As happens, the success of the Pogues gave MacGowan free reign to tap into a boundless supply of intoxicants which fueled the darker side of his personality. It’s how Temple handles this aspect of the story that makes Crock of Gold such a well-crafted work of documentary filmmaking. The director finds the humor in the many moments of MacGowan’s inebriated antics. However, never do these anecdotes glorify alcohol abuse, even when they’re outright hilarious. It’s impossible when staring at a withered, wheelchair-bound MacGowan still chugging away at the booze. Glory and tragedy working hand-in-hand as is the Irish way.

As evidenced by his previous punk documentaries on the Clash and the Sex Pistols, Julien Temple doesn’t follow a generic template but rather allows the work and story of his subjects to guide his style and storytelling. In this case, Temple employs a lot of animated sequences to bring MacGowan’s stories of drink and drug to life. MacGowan at times is brutally open and honest, introspective on his failings personally and professionally. Other times, he shuts down the line of questioning. That’s why it’s so key that Temple draws on multiple sources to tell MacGowan’s story, as to find the joy and humor in the dizzying, booze-filled highs and the heartbreaking tragedy of the many lows.

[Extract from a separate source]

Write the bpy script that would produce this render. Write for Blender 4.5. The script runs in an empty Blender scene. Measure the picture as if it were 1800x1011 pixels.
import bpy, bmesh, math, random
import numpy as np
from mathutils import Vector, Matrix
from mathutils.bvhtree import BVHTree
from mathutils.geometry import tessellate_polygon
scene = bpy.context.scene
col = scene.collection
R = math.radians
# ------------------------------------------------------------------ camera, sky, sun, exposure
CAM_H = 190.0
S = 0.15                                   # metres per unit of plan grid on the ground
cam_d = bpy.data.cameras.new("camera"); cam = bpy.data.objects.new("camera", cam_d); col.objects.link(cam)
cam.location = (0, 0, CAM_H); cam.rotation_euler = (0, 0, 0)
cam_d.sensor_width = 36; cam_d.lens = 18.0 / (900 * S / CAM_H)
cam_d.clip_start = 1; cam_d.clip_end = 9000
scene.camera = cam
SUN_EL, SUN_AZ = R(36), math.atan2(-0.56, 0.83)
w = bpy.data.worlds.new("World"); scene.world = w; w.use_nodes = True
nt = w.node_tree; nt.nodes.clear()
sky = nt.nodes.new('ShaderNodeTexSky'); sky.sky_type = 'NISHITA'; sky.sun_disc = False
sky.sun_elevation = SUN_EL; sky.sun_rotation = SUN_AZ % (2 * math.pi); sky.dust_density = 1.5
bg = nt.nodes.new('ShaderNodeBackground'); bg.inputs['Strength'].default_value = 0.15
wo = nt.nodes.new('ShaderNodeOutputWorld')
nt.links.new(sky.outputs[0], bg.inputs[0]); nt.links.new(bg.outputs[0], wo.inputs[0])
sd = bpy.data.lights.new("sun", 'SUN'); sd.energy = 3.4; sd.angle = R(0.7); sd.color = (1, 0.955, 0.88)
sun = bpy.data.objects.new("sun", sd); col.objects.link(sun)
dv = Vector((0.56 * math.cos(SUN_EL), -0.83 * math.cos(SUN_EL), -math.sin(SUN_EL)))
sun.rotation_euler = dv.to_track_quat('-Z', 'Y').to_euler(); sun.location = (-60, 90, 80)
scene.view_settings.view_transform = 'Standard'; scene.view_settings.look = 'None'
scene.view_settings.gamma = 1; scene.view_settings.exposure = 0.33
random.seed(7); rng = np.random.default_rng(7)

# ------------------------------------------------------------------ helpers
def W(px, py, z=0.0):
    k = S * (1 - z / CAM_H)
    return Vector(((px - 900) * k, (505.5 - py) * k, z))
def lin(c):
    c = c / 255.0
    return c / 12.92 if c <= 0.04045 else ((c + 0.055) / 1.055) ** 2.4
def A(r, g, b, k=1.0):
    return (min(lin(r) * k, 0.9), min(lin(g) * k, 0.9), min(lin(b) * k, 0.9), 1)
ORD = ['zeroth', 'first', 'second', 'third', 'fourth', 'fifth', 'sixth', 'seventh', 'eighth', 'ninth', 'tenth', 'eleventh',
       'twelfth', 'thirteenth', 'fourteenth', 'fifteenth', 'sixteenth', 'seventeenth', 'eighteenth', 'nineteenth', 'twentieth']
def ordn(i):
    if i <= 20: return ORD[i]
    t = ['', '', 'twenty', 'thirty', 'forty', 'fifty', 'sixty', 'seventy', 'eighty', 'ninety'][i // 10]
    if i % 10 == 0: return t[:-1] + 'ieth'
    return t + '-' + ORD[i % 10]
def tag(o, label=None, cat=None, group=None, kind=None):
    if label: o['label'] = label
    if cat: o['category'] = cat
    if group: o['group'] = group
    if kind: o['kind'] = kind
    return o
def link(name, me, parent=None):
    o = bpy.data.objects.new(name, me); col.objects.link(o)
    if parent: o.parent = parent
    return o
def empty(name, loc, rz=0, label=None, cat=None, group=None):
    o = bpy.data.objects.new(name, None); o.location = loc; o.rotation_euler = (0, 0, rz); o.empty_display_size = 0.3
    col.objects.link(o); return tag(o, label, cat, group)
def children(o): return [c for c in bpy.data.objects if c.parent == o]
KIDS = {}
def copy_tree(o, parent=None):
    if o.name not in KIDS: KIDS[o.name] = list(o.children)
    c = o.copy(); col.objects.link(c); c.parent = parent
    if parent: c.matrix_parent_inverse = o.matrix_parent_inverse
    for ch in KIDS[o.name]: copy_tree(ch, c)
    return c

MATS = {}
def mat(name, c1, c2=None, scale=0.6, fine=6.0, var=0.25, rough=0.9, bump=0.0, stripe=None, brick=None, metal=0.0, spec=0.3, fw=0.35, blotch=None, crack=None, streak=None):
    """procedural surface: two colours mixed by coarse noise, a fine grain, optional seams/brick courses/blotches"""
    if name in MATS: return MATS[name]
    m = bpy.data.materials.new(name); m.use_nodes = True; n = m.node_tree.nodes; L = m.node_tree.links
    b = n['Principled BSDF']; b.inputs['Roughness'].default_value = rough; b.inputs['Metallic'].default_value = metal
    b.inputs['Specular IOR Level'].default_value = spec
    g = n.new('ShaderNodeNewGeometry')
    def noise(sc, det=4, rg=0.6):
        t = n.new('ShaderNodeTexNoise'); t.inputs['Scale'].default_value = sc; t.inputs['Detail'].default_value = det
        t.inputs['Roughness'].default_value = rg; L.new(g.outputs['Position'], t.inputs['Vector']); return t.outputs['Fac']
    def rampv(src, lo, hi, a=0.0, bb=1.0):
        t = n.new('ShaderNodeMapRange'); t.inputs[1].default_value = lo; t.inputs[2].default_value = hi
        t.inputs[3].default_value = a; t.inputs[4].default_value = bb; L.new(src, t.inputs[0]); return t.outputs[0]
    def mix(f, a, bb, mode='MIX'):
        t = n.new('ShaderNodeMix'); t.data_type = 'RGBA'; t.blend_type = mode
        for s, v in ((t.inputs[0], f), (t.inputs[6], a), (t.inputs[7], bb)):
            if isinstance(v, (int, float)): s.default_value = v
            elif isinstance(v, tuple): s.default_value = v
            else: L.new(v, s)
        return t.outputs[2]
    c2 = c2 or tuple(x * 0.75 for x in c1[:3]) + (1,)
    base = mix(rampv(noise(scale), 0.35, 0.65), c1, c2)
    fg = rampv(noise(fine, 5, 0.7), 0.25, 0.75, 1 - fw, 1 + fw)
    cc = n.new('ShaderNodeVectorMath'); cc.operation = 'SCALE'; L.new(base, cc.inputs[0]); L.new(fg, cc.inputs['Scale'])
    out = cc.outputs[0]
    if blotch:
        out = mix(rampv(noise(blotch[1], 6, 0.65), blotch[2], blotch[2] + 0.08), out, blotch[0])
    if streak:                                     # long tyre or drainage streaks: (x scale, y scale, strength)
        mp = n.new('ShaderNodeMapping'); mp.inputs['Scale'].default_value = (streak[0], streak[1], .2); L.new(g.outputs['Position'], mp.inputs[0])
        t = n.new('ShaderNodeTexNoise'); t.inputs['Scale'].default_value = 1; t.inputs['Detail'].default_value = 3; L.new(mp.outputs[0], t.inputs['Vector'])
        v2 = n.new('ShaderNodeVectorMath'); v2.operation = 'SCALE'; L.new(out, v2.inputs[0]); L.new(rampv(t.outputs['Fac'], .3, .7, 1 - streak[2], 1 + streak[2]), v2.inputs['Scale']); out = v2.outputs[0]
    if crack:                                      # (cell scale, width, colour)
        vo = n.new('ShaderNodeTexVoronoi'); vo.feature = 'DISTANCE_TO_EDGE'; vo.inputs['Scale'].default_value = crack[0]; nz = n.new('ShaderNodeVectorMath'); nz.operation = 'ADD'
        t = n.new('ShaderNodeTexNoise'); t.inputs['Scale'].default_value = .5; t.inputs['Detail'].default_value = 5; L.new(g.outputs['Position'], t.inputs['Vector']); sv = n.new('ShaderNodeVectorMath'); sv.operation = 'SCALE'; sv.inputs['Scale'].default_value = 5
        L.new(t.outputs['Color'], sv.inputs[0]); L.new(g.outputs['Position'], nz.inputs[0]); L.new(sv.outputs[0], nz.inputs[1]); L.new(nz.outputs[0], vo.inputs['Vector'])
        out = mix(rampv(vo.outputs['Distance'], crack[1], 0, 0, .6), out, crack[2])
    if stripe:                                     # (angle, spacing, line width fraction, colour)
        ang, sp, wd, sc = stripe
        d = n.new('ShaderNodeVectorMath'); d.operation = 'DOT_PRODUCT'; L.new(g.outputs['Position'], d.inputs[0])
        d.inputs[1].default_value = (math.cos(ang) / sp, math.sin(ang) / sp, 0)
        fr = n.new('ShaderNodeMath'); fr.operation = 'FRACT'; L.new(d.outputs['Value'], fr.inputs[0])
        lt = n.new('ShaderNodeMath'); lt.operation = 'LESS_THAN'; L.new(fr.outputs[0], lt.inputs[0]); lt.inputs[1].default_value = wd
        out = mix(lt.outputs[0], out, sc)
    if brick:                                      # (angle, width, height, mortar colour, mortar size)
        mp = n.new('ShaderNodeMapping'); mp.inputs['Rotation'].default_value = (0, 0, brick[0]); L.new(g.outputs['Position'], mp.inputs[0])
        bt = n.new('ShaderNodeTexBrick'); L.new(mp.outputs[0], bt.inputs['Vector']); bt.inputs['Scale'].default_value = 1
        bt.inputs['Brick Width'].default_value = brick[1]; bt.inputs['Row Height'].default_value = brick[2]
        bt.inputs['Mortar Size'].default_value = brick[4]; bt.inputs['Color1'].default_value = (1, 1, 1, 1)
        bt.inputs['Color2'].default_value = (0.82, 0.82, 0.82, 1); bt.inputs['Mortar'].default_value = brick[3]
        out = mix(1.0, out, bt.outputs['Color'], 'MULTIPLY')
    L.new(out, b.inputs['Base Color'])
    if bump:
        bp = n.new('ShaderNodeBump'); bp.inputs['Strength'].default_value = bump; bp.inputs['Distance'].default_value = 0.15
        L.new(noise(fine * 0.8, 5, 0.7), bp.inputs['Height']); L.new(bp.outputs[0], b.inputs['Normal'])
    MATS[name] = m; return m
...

Julien Temple once again proves that he is the definitive documentarian of the London punk scene, and Crock of Gold further cements an already legendary filmmaking career. For any fan of the Pogues, Crock of Gold is a must-watch, taking us deeper into the life and legacy of Shane MacGowan but finding new wrinkles that even the most ardent fan might not have known. Even for those unaware of MacGowan’s music, Crock of Gold is still a marvelously crafted work non-fiction storytelling, a moving portrait of a self-destructive poet.

Crock of Gold
  • Overall Score


A magnificently crafted work of non-fiction filmmaking from director Julien Temple, Crock of Gold looks at the booze-fueled brilliance of the Pogues’ frontman Shane MacGowan, examining his poetic lyrics and self-destructive excesses.